Continuing to Expand Options
Daniels’ nationally-celebrated K-12 education reforms are well-known for the manner in which they expand choices and educational options for families and students. They were borne out of the realization that educational quality improves as a vibrant market of options opens up.
The same principle could be found at the heart of Daniels’ higher education efforts, especially in his efforts to create bring Western Governors University (WGU) to Indiana. Recognizing that a significant number of Hoosiers were trying to complete degrees while working and balancing the concerns of family and community, Daniels believed Indiana had a significant market for online four-year bachelor degrees. Too many students who were giving college a go in their 30s and 40s were dropping out because of life’s pressures. Daniels believed that WGU was an important solution to that problem.
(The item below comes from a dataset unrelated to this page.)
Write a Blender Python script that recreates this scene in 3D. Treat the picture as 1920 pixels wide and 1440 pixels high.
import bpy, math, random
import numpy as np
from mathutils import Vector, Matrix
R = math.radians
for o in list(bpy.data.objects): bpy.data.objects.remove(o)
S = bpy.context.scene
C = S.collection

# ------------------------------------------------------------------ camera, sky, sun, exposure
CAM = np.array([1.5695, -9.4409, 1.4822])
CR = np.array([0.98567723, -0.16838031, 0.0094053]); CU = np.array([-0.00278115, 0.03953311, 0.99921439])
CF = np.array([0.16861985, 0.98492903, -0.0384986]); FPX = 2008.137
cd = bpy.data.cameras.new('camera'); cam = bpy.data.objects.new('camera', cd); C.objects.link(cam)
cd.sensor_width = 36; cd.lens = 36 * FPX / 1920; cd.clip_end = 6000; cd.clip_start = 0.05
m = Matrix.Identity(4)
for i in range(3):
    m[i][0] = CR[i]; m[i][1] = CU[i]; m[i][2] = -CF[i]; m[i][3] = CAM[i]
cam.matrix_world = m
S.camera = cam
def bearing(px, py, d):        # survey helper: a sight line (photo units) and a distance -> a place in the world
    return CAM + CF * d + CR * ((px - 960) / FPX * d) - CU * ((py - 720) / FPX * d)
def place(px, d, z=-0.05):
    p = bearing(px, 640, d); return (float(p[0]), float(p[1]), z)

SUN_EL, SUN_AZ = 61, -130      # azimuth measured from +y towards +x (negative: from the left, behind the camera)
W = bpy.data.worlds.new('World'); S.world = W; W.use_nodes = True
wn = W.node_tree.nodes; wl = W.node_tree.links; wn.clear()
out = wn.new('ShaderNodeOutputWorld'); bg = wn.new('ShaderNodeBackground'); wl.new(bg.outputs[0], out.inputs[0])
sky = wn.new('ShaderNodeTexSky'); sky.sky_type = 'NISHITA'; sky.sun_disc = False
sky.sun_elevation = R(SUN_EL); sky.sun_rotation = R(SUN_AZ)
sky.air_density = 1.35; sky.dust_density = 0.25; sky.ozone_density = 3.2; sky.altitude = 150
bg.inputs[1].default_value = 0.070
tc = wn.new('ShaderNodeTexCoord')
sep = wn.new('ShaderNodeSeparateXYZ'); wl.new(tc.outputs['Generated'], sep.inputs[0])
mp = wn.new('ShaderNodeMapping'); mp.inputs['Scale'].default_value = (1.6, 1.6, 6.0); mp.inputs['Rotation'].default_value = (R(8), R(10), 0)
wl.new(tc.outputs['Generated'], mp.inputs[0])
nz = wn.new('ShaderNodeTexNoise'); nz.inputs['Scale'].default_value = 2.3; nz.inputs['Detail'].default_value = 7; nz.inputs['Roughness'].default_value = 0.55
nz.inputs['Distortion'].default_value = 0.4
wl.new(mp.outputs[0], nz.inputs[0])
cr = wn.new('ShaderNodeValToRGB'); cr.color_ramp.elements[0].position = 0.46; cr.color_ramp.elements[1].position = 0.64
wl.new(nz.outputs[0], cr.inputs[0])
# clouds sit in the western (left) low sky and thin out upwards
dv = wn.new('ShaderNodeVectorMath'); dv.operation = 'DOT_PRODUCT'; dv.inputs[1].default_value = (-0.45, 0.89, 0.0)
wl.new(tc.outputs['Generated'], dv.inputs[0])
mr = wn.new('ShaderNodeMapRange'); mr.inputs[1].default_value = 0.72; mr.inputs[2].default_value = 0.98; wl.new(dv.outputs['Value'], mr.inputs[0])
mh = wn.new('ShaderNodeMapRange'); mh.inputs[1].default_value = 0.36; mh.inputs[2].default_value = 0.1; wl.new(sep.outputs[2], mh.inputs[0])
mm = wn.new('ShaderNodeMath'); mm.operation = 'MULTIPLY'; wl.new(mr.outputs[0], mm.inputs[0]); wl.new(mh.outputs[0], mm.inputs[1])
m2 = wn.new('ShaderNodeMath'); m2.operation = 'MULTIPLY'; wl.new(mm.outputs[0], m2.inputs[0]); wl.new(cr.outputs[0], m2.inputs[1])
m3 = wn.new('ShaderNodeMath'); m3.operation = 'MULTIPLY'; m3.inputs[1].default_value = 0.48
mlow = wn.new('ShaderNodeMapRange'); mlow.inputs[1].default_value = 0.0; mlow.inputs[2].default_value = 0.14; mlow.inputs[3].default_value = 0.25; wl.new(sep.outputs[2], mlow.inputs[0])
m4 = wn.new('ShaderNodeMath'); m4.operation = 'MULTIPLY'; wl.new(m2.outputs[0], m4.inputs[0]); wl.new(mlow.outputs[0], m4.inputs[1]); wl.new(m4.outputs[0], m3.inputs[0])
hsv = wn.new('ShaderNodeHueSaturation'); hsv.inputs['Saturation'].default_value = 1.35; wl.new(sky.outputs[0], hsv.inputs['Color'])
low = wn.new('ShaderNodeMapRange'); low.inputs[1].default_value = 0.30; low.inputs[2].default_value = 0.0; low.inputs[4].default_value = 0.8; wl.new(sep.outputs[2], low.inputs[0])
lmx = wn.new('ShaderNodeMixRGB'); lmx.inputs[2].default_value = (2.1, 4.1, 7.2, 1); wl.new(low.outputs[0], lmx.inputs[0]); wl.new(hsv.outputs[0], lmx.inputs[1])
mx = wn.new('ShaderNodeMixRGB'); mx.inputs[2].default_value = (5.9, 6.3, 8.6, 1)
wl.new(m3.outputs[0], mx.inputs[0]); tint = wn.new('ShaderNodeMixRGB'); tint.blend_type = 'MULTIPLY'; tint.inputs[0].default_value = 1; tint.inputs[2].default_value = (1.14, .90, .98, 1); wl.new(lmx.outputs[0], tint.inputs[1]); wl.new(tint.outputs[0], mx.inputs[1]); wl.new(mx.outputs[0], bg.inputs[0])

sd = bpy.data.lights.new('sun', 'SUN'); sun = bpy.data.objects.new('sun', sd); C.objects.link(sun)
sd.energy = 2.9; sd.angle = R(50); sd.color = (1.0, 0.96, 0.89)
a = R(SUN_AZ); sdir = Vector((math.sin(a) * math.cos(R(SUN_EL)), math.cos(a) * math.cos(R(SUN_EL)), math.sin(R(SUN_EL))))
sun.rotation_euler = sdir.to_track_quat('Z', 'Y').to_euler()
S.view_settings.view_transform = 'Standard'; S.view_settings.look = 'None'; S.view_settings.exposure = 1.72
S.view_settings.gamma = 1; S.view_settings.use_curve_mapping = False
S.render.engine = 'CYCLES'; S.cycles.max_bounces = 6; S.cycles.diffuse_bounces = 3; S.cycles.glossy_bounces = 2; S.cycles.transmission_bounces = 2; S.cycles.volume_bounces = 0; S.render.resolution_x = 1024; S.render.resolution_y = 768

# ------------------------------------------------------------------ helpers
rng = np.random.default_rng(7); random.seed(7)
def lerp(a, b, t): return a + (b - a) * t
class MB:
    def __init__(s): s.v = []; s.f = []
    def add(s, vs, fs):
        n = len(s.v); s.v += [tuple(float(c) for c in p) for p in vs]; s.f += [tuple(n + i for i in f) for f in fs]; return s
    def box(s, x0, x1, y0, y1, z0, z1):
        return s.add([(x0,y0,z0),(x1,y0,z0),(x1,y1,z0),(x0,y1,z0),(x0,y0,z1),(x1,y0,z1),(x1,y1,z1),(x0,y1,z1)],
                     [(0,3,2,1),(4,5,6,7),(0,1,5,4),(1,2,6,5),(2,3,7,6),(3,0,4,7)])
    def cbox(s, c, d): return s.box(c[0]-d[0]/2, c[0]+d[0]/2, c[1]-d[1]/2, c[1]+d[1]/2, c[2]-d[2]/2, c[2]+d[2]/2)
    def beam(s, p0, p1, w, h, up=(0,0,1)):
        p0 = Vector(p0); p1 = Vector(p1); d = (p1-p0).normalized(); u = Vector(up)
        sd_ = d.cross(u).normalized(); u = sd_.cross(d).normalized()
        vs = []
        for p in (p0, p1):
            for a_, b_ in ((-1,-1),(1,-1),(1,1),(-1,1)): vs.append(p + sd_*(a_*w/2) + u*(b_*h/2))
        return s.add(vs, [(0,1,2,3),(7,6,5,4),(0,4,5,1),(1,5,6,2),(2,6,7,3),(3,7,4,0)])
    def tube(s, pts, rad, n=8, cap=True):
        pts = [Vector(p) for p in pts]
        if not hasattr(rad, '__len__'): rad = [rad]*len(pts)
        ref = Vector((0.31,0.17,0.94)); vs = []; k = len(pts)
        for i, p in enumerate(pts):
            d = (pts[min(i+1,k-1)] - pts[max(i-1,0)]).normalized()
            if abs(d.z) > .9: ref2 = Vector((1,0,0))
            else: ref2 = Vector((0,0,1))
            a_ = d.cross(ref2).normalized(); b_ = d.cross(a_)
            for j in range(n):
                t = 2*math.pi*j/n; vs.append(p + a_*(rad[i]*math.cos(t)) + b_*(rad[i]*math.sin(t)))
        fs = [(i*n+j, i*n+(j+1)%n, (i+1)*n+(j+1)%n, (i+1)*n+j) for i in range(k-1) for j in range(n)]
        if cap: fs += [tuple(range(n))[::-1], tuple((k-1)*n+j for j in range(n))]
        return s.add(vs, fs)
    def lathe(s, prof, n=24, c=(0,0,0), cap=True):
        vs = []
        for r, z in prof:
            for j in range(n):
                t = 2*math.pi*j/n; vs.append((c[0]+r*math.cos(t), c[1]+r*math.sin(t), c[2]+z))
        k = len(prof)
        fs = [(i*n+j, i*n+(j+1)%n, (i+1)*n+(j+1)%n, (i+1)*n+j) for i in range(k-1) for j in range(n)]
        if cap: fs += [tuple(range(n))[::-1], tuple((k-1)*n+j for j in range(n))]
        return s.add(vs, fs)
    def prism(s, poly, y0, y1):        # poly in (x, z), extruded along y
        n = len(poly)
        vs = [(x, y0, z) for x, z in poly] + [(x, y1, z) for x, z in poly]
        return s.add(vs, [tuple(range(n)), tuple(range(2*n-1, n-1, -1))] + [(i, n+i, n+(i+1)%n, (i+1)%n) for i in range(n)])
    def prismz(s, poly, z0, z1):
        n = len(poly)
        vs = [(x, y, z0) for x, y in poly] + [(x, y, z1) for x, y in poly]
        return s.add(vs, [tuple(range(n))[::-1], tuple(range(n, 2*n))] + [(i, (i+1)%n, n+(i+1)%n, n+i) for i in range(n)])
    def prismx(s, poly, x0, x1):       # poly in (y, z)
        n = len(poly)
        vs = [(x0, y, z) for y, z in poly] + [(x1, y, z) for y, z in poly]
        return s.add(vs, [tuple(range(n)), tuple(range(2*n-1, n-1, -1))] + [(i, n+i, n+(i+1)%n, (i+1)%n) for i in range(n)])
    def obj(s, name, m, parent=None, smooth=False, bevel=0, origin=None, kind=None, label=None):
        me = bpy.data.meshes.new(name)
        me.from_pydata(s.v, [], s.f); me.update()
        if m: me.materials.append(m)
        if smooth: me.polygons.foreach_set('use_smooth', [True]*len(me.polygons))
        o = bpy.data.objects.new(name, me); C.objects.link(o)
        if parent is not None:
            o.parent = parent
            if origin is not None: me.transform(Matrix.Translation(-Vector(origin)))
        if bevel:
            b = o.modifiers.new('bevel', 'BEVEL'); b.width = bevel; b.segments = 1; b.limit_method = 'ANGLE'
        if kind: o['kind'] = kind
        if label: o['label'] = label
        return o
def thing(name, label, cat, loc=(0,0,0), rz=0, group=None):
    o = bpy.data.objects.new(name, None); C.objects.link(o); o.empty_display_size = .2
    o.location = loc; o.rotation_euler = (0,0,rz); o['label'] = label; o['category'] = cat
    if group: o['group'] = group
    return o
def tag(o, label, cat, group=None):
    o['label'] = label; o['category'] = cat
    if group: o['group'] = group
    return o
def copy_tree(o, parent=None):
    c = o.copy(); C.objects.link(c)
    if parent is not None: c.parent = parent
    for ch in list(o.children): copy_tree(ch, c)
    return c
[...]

WGU had begun in 1997 by thirteen governors looking to use distance learning to extend higher education to their growing populations. Daniels embraced WGU’s competency model, which bases graduation not on credit hours or classes attended but on the skills and learning of the student.
He negotiated with WGU to make Indiana the first state (and the only east of the Mississippi River) to have its own state-based WGU program. Two other states, Washington and Texas, have followed the Indiana model and created their own state programs, as well. In the first two years, WGU-Indiana grew from 250 to 3,000 students and continues to grow.